Rows from a 3D scene dataset:
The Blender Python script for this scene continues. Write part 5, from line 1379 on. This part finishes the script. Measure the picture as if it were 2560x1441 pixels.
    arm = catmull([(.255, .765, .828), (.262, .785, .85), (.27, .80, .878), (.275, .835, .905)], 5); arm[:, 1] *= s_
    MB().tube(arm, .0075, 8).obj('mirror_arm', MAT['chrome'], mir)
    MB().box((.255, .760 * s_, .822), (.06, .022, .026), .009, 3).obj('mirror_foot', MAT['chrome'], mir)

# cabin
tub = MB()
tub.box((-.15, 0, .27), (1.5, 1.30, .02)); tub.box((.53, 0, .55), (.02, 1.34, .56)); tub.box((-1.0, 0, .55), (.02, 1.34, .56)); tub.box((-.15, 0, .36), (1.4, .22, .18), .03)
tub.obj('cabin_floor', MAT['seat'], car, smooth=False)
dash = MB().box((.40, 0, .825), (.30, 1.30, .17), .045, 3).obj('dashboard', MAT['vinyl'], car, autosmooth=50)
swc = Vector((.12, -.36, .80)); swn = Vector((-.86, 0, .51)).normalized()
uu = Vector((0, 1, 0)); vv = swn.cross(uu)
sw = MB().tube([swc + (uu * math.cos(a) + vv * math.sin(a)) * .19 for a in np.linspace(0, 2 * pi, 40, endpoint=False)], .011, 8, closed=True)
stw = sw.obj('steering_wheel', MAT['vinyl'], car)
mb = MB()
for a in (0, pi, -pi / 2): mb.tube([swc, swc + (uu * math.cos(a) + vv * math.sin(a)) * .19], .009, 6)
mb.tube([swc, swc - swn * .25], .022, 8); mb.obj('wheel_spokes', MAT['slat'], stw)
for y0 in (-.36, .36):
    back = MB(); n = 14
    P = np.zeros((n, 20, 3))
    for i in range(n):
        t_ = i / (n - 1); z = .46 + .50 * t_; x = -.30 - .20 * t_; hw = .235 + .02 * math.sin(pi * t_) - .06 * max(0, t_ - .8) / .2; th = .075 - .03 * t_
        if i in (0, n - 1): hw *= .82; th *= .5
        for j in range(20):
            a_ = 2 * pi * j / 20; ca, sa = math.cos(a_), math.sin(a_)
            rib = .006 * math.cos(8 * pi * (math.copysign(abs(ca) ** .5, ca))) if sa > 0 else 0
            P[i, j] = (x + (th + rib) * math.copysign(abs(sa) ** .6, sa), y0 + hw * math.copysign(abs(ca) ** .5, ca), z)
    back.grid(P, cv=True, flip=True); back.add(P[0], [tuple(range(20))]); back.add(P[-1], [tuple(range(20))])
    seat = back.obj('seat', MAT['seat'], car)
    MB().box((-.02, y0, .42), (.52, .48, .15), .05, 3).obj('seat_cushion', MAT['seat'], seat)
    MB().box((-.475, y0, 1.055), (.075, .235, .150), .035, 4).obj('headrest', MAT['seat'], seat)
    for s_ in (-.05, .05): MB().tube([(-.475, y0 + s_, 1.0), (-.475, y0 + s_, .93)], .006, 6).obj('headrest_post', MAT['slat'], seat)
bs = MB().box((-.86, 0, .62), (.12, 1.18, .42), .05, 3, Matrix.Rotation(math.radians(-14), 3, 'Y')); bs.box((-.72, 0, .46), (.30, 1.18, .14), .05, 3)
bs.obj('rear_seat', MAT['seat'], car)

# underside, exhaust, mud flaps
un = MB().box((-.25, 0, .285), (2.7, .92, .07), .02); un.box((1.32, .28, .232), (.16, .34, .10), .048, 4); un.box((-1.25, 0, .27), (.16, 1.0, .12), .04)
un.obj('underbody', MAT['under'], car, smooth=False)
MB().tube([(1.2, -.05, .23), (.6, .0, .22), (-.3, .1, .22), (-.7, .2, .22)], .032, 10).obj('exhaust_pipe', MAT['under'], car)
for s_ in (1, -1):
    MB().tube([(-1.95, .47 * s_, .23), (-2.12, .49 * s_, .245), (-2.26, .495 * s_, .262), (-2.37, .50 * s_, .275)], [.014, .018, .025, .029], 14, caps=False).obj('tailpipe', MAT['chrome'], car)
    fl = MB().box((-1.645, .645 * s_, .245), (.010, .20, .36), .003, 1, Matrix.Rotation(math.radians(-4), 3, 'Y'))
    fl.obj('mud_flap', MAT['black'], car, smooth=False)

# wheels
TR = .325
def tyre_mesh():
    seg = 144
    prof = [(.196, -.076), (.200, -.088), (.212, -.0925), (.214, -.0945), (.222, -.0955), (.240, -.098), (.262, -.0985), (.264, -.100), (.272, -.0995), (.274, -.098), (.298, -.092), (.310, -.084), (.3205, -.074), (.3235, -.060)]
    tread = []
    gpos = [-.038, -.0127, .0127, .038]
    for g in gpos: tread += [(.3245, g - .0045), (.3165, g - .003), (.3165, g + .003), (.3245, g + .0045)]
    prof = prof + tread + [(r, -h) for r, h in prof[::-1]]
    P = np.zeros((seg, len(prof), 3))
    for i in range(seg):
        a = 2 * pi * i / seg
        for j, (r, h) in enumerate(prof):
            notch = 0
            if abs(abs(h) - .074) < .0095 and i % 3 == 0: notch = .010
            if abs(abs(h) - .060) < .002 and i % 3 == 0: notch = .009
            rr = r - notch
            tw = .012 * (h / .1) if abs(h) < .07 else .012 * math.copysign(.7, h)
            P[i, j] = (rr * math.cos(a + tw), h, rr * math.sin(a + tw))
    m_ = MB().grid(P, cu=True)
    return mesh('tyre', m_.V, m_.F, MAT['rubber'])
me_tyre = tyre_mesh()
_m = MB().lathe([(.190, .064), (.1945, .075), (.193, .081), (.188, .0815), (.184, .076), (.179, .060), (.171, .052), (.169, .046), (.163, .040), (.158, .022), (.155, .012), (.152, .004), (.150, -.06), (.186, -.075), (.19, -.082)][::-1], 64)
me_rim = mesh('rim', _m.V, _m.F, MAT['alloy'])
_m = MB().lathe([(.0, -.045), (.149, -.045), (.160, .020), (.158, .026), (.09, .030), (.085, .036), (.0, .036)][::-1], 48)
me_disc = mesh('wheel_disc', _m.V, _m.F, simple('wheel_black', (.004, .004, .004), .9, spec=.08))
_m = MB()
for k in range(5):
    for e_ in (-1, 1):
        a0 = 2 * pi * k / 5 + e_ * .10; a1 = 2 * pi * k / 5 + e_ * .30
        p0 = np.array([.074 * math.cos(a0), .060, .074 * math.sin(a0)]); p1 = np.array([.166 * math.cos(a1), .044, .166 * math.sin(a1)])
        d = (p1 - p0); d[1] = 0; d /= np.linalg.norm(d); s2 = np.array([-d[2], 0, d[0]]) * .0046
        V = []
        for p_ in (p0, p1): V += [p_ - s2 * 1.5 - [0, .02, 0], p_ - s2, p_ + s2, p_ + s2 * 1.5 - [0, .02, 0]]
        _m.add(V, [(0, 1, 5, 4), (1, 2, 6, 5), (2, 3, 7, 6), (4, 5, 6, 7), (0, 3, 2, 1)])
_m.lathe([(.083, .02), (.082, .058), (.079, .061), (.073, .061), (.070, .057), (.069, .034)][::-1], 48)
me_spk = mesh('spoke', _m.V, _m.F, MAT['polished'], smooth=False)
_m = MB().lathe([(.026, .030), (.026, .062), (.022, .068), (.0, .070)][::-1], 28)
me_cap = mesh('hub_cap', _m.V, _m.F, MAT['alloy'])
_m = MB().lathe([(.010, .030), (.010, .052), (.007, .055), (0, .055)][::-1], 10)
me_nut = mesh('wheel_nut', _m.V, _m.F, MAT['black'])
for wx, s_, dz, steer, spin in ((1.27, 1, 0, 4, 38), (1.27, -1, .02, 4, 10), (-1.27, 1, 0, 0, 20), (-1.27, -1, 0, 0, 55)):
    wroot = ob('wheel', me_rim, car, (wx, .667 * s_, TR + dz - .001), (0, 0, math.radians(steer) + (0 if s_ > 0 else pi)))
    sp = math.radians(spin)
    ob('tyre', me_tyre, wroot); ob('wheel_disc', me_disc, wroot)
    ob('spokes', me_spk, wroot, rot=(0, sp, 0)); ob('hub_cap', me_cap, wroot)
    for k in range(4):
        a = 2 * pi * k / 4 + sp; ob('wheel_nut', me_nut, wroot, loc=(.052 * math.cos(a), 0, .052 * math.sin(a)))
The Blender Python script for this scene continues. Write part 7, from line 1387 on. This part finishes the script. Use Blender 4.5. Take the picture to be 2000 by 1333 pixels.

SHORT EXERCISE → Output exactly the leading lines of the data, up to and including the line marked by "MB().box((.255, .760 *".

SOLVED PROBLEM →
The Blender Python script for this scene continues. Write part 5, from line 1379 on. This part finishes the script. Measure the picture as if it were 2560x1441 pixels.
    arm = catmull([(.255, .765, .828), (.262, .785, .85), (.27, .80, .878), (.275, .835, .905)], 5); arm[:, 1] *= s_
    MB().tube(arm, .0075, 8).obj('mirror_arm', MAT['chrome'], mir)
    MB().box((.255, .760 * s_, .822), (.06, .022, .026), .009, 3).obj('mirror_foot', MAT['chrome'], mir)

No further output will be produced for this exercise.